At 57 years old, Sin Wai-Ming stays in one of these buildings. The man shares a dark, smelly 30-square-meter flat with 28 other people plus three dirty toilets, only one of which has hot water. Bunk beds have replaced the cages without bars, but are just as small and smelly.
It is a sad end for a fighter who arrived in Hong Kong from China when he was only ten years old with his face cracked by life's blows. "My parents were starving.

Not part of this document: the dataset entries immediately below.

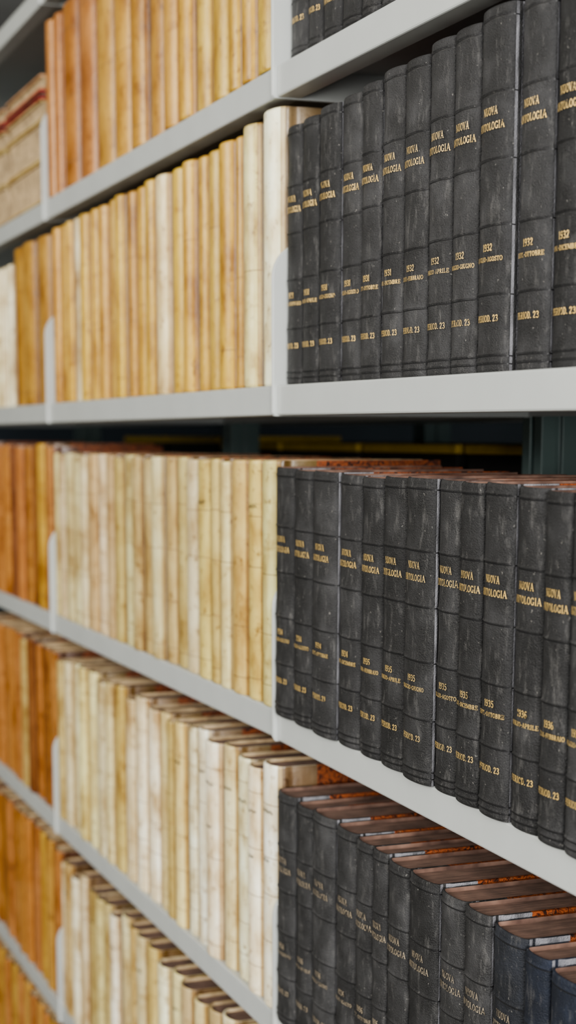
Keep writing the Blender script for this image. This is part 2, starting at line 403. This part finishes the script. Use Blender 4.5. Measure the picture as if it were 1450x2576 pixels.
# ------------------------------------------------------------------ parchment volumes
def pal(c, v=.17):
    if c[0] > .68: return tuple(x*(1+R.uniform(-.06, .04)) for x in (c[0],))+(c[1], c[2]*R.uniform(.84, 1.05))
    k = 1+R.uniform(-v, v*.8); return (c[0]*k, c[1]*k*R.uniform(.96, 1.07), c[2]*k*R.uniform(.78, 1.15))
ORANGE = (.38,.165,.048); GOLD = (.54,.345,.068); TAN = (.50,.375,.170); CREAM = (.62,.53,.31); WHITE = (.80,.76,.62); BROWN = (.22,.085,.030); AMBER = (.46,.26,.055)
NAMES = {ORANGE: "orange-tan vellum", GOLD: "golden-yellow vellum", TAN: "tan parchment", CREAM: "cream parchment", WHITE: "off-white parchment", BROWN: "worn brown leather", AMBER: "amber vellum"}
def parch_row(widths, base, xright, z0, y0, hfun, group, inkf=lambda i: 0, bands=(.93, .72, .5, .3, .08), jit=.012, keep=1.0, pages=None):
    """laid out from the right end leftwards"""
    x = xright
    for i, w in enumerate(widths):
        c = base(i, x); nm = NAMES[c]
        bd = [f+R.uniform(-jit, jit) for f in bands if R.random() < keep]
        make_book(x-w, w, hfun(i, x), z0, y0+R.uniform(-.003, .004), depth=R.uniform(.165, .185), b=min(.014, w*.28), kind='parch', color=pal(c), pages=pages,
                  bands=bd, ink=inkf(i), group=group, label="old volume bound in %s with rounded spine%s" % (nm, ", inscribed in ink" if inkf(i) in (1, 2) else ""))
        x -= w+.0006
    return x
def fill(widths, target):
    ws = [w*1.053 for w in widths]
    while sum(ws)+.0006*len(ws) < target-.05: ws.append(R.uniform(.040, .056))
    rest = target-sum(ws)-.0006*(len(ws)+1); 
    if rest > .02: ws.append(rest)
    return ws
T = BAY-.009; XL = -.0040
parch_row(fill([.056,.043,.0375,.059,.055,.051,.061,.066,.068,.082,.089,.085,.09], T), lambda i, x: GOLD if i < 6 else (AMBER if i < 11 else ORANGE), XL, ZB[-1]+SH, 0,
          lambda i, x: R.uniform(.250, .258), "tall vellum volumes on the upper shelf", bands=(.9,.5,.1), jit=.05, keep=.3)
c2 = [WHITE, CREAM, AMBER, GOLD, GOLD, GOLD, GOLD, GOLD, CREAM]
parch_row(fill([.054,.045,.025,.050,.045,.037,.044,.052,.050,.043], T), lambda i, x: c2[i] if i < 9 else (CREAM if i in (17,) else AMBER if i % 3 == 2 else GOLD), XL, ZB[0]+SH, .002,
          lambda i, x: .269 if i == 0 else .263 if i == 1 else R.uniform(.2575, .2595), "golden vellum volumes on the middle shelf", bands=(.7,.4,.12), jit=.05, keep=.25)
parch_row(fill([.045,.041,.046,.036,.032,.047,.046,.040,.042,.045,.04,.043,.045,.04,.042,.045,.05], T-.0), lambda i, x: CREAM if i % 3 == 0 or i > 16 else TAN, XL, ZB[1]+SH, .0,
          lambda i, x: .252 if i == 0 else R.uniform(.248, .252), "parchment volumes on the lower middle shelf", inkf=lambda i: 1 if i in (1, 5) else 0, bands=(.78, .55, .3, .08), jit=.012, keep=.75)
parch_row(fill([.047,.043,.043,.041,.050,.04,.034,.04,.03,.04,.05], T), lambda i, x: WHITE if i in (0, 1, 2, 4, 5, 6, 10, 11) else (TAN if i in (8, 13) else CREAM), XL, ZB[2]+SH, .0,
          lambda i, x: .262 if i == 0 else R.uniform(.250, .262), "pale parchment volumes on the low shelf", inkf=lambda i: 2 if i in (0, 1, 4) else (1 if i in (2, 3, 5, 7) else 0), bands=(.87, .66, .45, .25, .1), jit=.04, keep=.7, pages=M_PG_BROWN)
parch_row(fill([], T), lambda i, x: [CREAM, TAN, CREAM, WHITE, TAN][i % 5], XL, ZB[3]+SH, .0,
          lambda i, x: R.uniform(.236, .254), "pale parchment volumes on the lowest shelf", inkf=lambda i: 1 if i % 3 == 1 else 0, jit=.03, keep=.5, pages=M_PG_BROWN)
# far bay
XR = -BAY-.0040; WF = [.05,.06,.045,.055,.05,.06,.05,.05,.055,.05,.05,.06]
parch_row([.09,.09,.085,.03,.03,.03,.05,.05,.05], lambda i, x: AMBER if i < 3 else WHITE, XR, ZB[0]+SH, 0, lambda i, x: .256 if i < 3 else .235, "volumes in the next bay, middle shelf", keep=.3)
parch_row(WF, lambda i, x: BROWN if i in (2, 5) else AMBER if i == 1 else ORANGE, XR, ZB[1]+SH, 0, lambda i, x: R.uniform(.258, .266), "orange volumes in the next bay, lower middle shelf", keep=.3)
parch_row(WF, lambda i, x: BROWN if i in (1, 3) else TAN if i == 4 else ORANGE, XR, ZB[2]+SH, 0, lambda i, x: R.uniform(.255, .266), "orange volumes in the next bay, low shelf", keep=.3)
parch_row(WF, lambda i, x: AMBER if i in (1, 2) else ORANGE, XR, ZB[3]+SH, 0, lambda i, x: R.uniform(.25, .262), "orange volumes in the next bay, lowest shelf", keep=.3)
parch_row(WF, lambda i, x: AMBER if i % 2 else ORANGE, XR, ZB[4]+SH, 0, lambda i, x: R.uniform(.25, .26), "orange volumes in the next bay, bottom shelf", keep=.3)
# lying stack in far bay
for xs in (-1.27, -1.56):
    z = ZB[-1]+SH
    for w, c, nm, yy, dx in ((.062, TAN, "tan board", .0, 0), (.058, TAN, "tan board", .0, 0), (.030, TAN, "buff board", .0, 0)):
        make_book(xs+dx, w, .258, z, yy, depth=.2, b=min(.008, w*.2), kind='parch', color=pal(c, .05), bands=(), label="old volume lying flat, page edges out, %s" % nm, group="volumes stacked flat on the upper shelf", lie=True)
        z += w+.0005
    make_book(xs, .014, .258, z, -.002, depth=.2, b=.003, kind='parch', color=(.34,.015,.02), pages=M_PG_BROWN, bands=(), label="thin volume in dark red cloth lying on stacked books", group="volumes stacked flat on the upper shelf", lie=True)
    z += .0145
    make_book(xs, .022, .258, z, .0, depth=.2, b=.004, kind='parch', color=(.55,.33,.19), bands=(), label="thin salmon-pink volume lying on stacked books", group="volumes stacked flat on the upper shelf", lie=True)

# ------------------------------------------------------------------ room
def struct(o): o["kind"] = "structure"; return o
M_FLOOR = mat_plain("grey_linoleum", (.22, .22, .21), .4, nscale=6)
M_WALL = mat_plain("dark_blue_grey_wall_paint", (.025, .036, .048), .8, nscale=3)
M_CEIL = mat_plain("white_ceiling_paint", (.6, .6, .58), .9, nscale=3)
struct(box("floor", (-5, -3.5, -.05), (6, 1.6, 0), M_FLOOR))
struct(box("ceiling", (-5, -3.5, 2.8), (6, 1.6, 2.85), M_CEIL))
struct(box("wall_back", (-5, 1.6, 0), (6, 1.7, 2.8), M_WALL))
struct(box("wall_left", (-5.1, -3.5, 0), (-5, 1.7, 2.8), M_WALL))

# ------------------------------------------------------------------ light
w = bpy.data.worlds.new("World"); bpy.context.scene.world = w; w.use_nodes = True
w.node_tree.nodes["Background"].inputs[0].default_value = (1, .98, .95, 1)
w.node_tree.nodes["Background"].inputs[1].default_value = .07
def area(name, loc, target, sx, sy, power, col):
    l = bpy.data.lights.new(name, 'AREA'); l.shape = 'RECTANGLE'; l.size = sx; l.size_y = sy; l.energy = power; l.color = col
    o = bpy.data.objects.new(name, l); COL.objects.link(o); o.location = loc
    o.rotation_euler = (Vector(target)-Vector(loc)).to_track_quat('-Z', 'Y').to_euler(); return o
area("end_window_daylight", (4.6, -1.25, 1.9), (-.3, 0, 1.25), 1.0, 1.5, 275, (1, .98, .95))
area("window_daylight", (1.2, -2.5, 2.1), (.3, 0, 1.2), 1.2, 1.0, 60, (1, .975, .94))
area("aisle_daylight", (-1.5, -2.3, 2.1), (-.9, 0, 1.2), 1.0, .8, 32, (1, .95, .84))
bpy.context.scene.view_settings.look = 'AgX - Medium High Contrast'

# ------------------------------------------------------------------ camera
F = 4200.0
th = math.atan(1615/F); p = math.atan(.14); c, s = math.cos(th), math.sin(th)
fw = Vector((-c*math.cos(p), s*math.cos(p), -math.sin(p))); rt = Vector((s, c, 0)); up = rt.cross(fw)
cam = bpy.data.cameras.new("camera"); co = bpy.data.objects.new("camera", cam); COL.objects.link(co)
m = Matrix((rt, up, -fw)).transposed().to_4x4(); m.translation = Vector((1.572, -.592, CZ)); co.matrix_world = m
cam.sensor_width = 36; cam.lens = F/2576*36; cam.shift_y = 397/2576; cam.clip_start = .05
cam.dof.use_dof = True; cam.dof.focus_distance = 1.34; cam.dof.aperture_fstop = 5.6
bpy.context.scene.camera = co
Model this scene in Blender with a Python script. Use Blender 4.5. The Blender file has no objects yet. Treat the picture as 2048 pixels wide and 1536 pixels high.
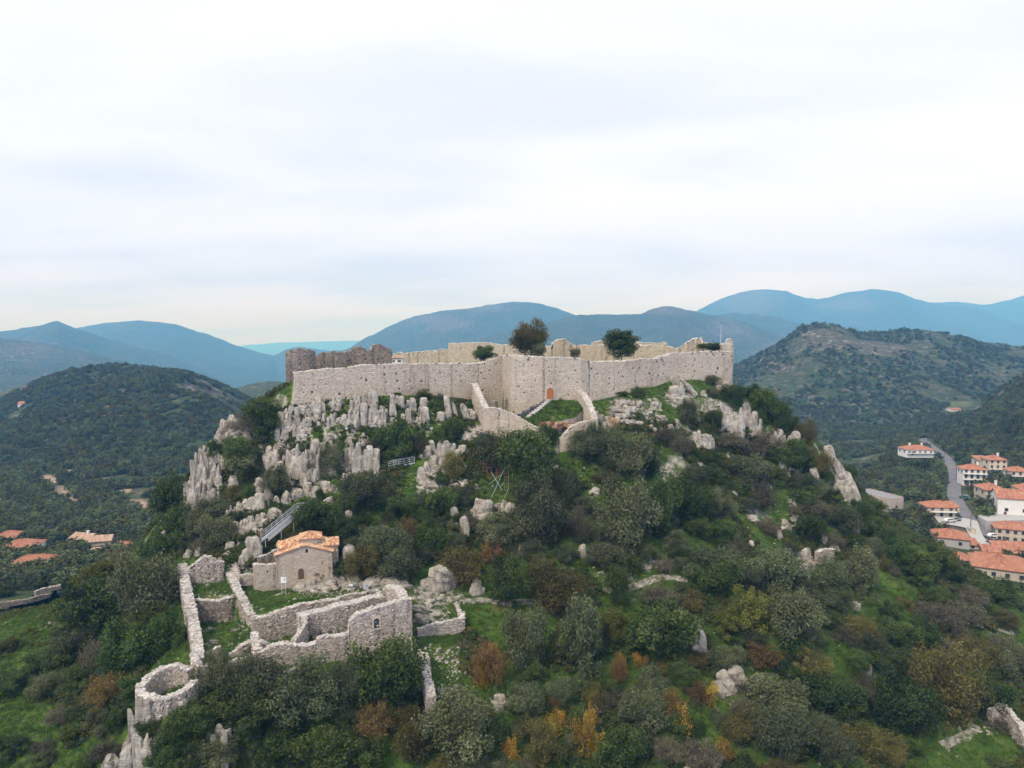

I made a living doing odd jobs and as a bricklayer until I found a good job in the shipyards that included food and accommodation in the workers' barracks," Sin Wai-Ming recalls.
In the 1990s, shipyards moved to China in search of cheaper labor, and his life took a 180-degree turn. "My wife and two children abandoned me because I had no money to take care of them, and I ended up on the street begging for money and rummaging through the garbage to eat."

Sim now works from 7 pm to 7 am, cleaning an office building.
With his salary of 4,000 Hong Kong dollars ($510), he can pay the monthly rent of his cubicle. Yet he barely has money left to eat and buy the pills he needs for his heart. "I come back in the morning exhausted and have a bowl of noodles before I go to sleep. If I have money, I eat at noon. If not, I keep sleeping and wait for dinner before going to work."
Most Hong Kong cage house residents struggle to save money for their stay. These are their homes. The only places these people have to retreat to in the luxurious and opulent Hong Kong.